When Maureen Hartman, a deputy director of the St. Paul Public Library, tells a new acquaintance where she works, they often respond with shame.
"The first thing they say to me is, 'Omigod, I have some books overdue, I'm so sorry,' " she said. "I do not want that to be the first thing that somebody thinks about when they think about the library."
It isn't now.
In the past few years, a "fine-free" movement has swept the country, and now includes several local systems, including St. Paul, Hennepin County, Rochester and Duluth.
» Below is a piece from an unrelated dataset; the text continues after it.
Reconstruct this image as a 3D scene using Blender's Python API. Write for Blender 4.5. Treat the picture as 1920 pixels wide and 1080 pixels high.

Late fees have long been as much a part of public libraries as books, but funding a collective resource through people's mistakes contradicted the mission of libraries to be a welcoming place where people gather, access information and gain opportunity.
Now, as librarians increasingly play a wide range of duties — book-finder, story-reader, resume-writing coach, even Narcan administrator — they have a new role, as a quasi-fairy godmother making late fees vanish.
Everybody returns books late sometimes, "even people who work at libraries," Hartman acknowledges. But the consequences were uneven.
Before going fine-free, in January 2019, about 42,000 St. Paul cardholders — 17% of patrons in the system — had their borrowing privileges blocked due to racking up fines of $10 or more. Though fine revenue represented a tiny fraction of the library's budget, for some patrons, paying fines meant skimping on groceries.